Available data:
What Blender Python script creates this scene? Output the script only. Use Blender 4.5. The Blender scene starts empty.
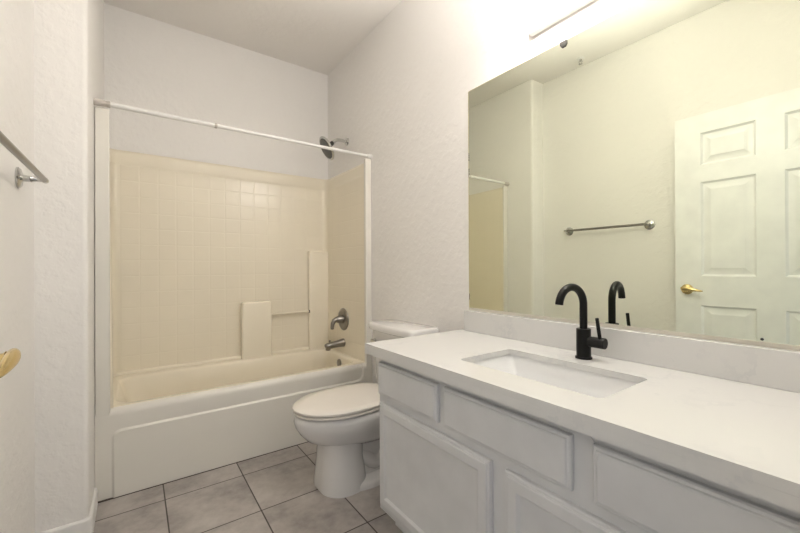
import bpy, bmesh, math, random
from mathutils import Vector, Matrix
from math import sin, cos, pi, radians, sqrt
random.seed(7)
S = bpy.context.scene
C = S.collection

# ------------------------------------------------------------------ camera
CAM = (-1.3779, -3.0150, 1.1193)
YAW, PITCH, ROLL, FPX = 0.6219, 0.0025, -0.0042, 369.3
F = Vector((sin(YAW)*cos(PITCH), cos(YAW)*cos(PITCH), sin(PITCH)))
R0 = Vector((cos(YAW), -sin(YAW), 0)); U0 = R0.cross(F)
R1 = R0*cos(ROLL) + U0*sin(ROLL); U1 = U0*cos(ROLL) - R0*sin(ROLL)
cd = bpy.data.cameras.new('camera'); cam = bpy.data.objects.new('camera', cd); C.objects.link(cam)
cd.sensor_width = 36.0; cd.lens = 36.0*FPX/800.0; cd.clip_start = 0.02; cd.clip_end = 100
M = Matrix(((R1.x, U1.x, -F.x), (R1.y, U1.y, -F.y), (R1.z, U1.z, -F.z))).to_4x4()
M.translation = CAM; cam.matrix_world = M
S.camera = cam

# ------------------------------------------------------------------ world, daylight from the hall, exposure
W = bpy.data.worlds.new('world'); S.world = W; W.use_nodes = True
W.node_tree.nodes['Background'].inputs[0].default_value = (0.93, 0.96, 1.0, 1)
W.node_tree.nodes['Background'].inputs[1].default_value = 0.25
hl = bpy.data.lights.new('hall_daylight', 'AREA'); hl.shape = 'RECTANGLE'; hl.size = 0.86; hl.size_y = 2.0
hl.energy = 2.2; hl.color = (0.95, 0.97, 1.0)
ho = bpy.data.objects.new('hall_daylight', hl); C.objects.link(ho)
ho.location = (-1.22, -3.9, 1.25); ho.rotation_euler = (radians(90), 0, 0)
# added fill light, no real fixture, aimed up so that the ceiling spreads it
fl = bpy.data.lights.new('bounce_fill', 'AREA'); fl.shape = 'DISK'; fl.size = 0.35
fl.energy = 5.5; fl.color = (1.0, 0.985, 0.96); fl.spread = radians(80)
fo = bpy.data.objects.new('bounce_fill', fl); C.objects.link(fo)
fo.location = (-0.74, -2.38, 1.50); fo.rotation_euler = (radians(180-15), 0, 0)
BULB = 76.0
S.view_settings.view_transform = 'Standard'; S.view_settings.look = 'None'
S.view_settings.exposure = 0.62; S.view_settings.gamma = 1.0; S.view_settings.use_curve_mapping = False

# ------------------------------------------------------------------ helpers
def lin(r, g, b):
    f = lambda c: (c/255/12.92) if c/255 <= 0.04045 else ((c/255+0.055)/1.055)**2.4
    return (f(r), f(g), f(b), 1)

class NT:
    def __init__(s, name):
        s.m = bpy.data.materials.new(name); s.m.use_nodes = True
        s.t = s.m.node_tree; s.b = s.t.nodes['Principled BSDF']
        s.co = None
    def n(s, typ, **kw):
        nd = s.t.nodes.new(typ)
        for k, v in kw.items():
            if k.startswith('_'): setattr(nd, k[1:], v)
            else:
                key = int(k[1:]) if k[0] == 'i' and k[1:].isdigit() else k
                inp = nd.inputs[key]
                if hasattr(v, 'is_output'): s.t.links.new(v, inp)
                else: inp.default_value = v
        return nd
    def link(s, a, b): s.t.links.new(a, b)
    def coord(s):
        if s.co is None: s.co = s.n('ShaderNodeTexCoord').outputs['Object']
        return s.co
    def noise(s, scale, detail=3, rough=0.5, vec=None):
        return s.n('ShaderNodeTexNoise', Vector=vec or s.coord(), Scale=scale, Detail=detail, Roughness=rough).outputs['Fac']
    def math(s, op, a, b=0.0, c=0.0):
        return s.n('ShaderNodeMath', _operation=op, i0=a, i1=b, i2=c).outputs[0]
    def ramp(s, fac, p0, c0, p1, c1):
        r = s.n('ShaderNodeValToRGB', Fac=fac); e = r.color_ramp.elements
        e[0].position = p0; e[0].color = c0; e[1].position = p1; e[1].color = c1
        return r.outputs[0]
    def bump(s, h, strength, dist):
        b = s.n('ShaderNodeBump', Height=h, Strength=strength, Distance=dist); s.link(b.outputs[0], s.b.inputs['Normal'])
    def base(s, v):
        if hasattr(v, 'is_output'): s.link(v, s.b.inputs['Base Color'])
        else: s.b.inputs['Base Color'].default_value = v

def plain(name, rgb, rough=0.5, metal=0.0, var=0.04, nscale=9.0, bump=None, spec=0.5, coat=0.0):
    k = NT(name); c = lin(*rgb)
    d = tuple(x*(1-var) for x in c[:3]) + (1,); l = tuple(min(1, x*(1+var)) for x in c[:3]) + (1,)
    k.base(k.ramp(k.noise(nscale), 0.3, d, 0.7, l))
    k.b.inputs['Roughness'].default_value = rough; k.b.inputs['Metallic'].default_value = metal
    k.b.inputs['Specular IOR Level'].default_value = spec
    k.b.inputs['Coat Weight'].default_value = coat
    if bump: k.bump(k.noise(bump[0], 4), bump[1], bump[2])
    return k.m

def wall_paint(name, rgb, bs=0.32):
    k = NT(name); c = lin(*rgb)
    k.base(k.ramp(k.noise(2.0), 0.3, tuple(x*0.975 for x in c[:3])+(1,), 0.7, c))
    a = k.noise(70, 4, 0.6); b = k.ramp(k.noise(24, 3, 0.55), 0.45, (0,0,0,1), 0.62, (1,1,1,1))
    h = k.math('MULTIPLY_ADD', a, 0.5, b)
    k.b.inputs['Roughness'].default_value = 0.6; k.b.inputs['Specular IOR Level'].default_value = 0.3
    k.bump(h, bs, 0.003)
    return k.m

m_wall = wall_paint('painted_drywall', (245, 242, 238))
m_ceil = wall_paint('painted_ceiling', (245, 241, 236), 0.2)
m_base = plain('baseboard_paint', (236, 234, 231), 0.35)
m_white = plain('cabinet_paint', (222, 222, 223), 0.4, bump=(60, 0.06, 0.001))
m_door = plain('door_paint', (247, 247, 246), 0.35)
m_porc = plain('toilet_porcelain', (233, 231, 229), 0.12, var=0.01, coat=0.5)
m_seat = plain('toilet_seat_plastic', (233, 227, 219), 0.25, var=0.01)
m_sink = plain('sink_porcelain', (240, 240, 240), 0.12, var=0.01, coat=0.4)
m_chrome = plain('chrome', (200, 200, 198), 0.14, 1.0, var=0.02)
m_nickel = plain('brushed_nickel', (148, 144, 138), 0.3, 1.0, var=0.06)
m_dark = plain('dark_rubber', (52, 52, 50), 0.5)
m_brass = plain('polished_brass', (226, 203, 146), 0.2, 1.0, var=0.05)
m_black = plain('matte_black_metal', (6, 6, 7), 0.4, 0.0, var=0.1, spec=0.28)
m_rod = plain('white_rod_enamel', (236, 234, 230), 0.3)
m_rodcap = plain('rod_end_plastic', (196, 188, 180), 0.45)
m_fix = plain('fixture_white_enamel', (244, 242, 240), 0.3)
m_apron = plain('white_fiberglass', (232, 228, 219), 0.25, var=0.015, nscale=3)
m_cream = plain('yellowed_fiberglass', (245, 236, 216), 0.22, var=0.02, nscale=3)
m_edge = plain('mirror_edge_glass', (196, 178, 132), 0.3)
m_clip = plain('grey_clip_plastic', (66, 64, 60), 0.35, spec=0.6)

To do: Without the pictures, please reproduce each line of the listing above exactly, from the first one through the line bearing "C = S.collection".

Task solution:
What Blender Python script creates this scene? Output the script only. Use Blender 4.5. The Blender scene starts empty.
import bpy, bmesh, math, random
from mathutils import Vector, Matrix
from math import sin, cos, pi, radians, sqrt
random.seed(7)
S = bpy.context.scene
C = S.collection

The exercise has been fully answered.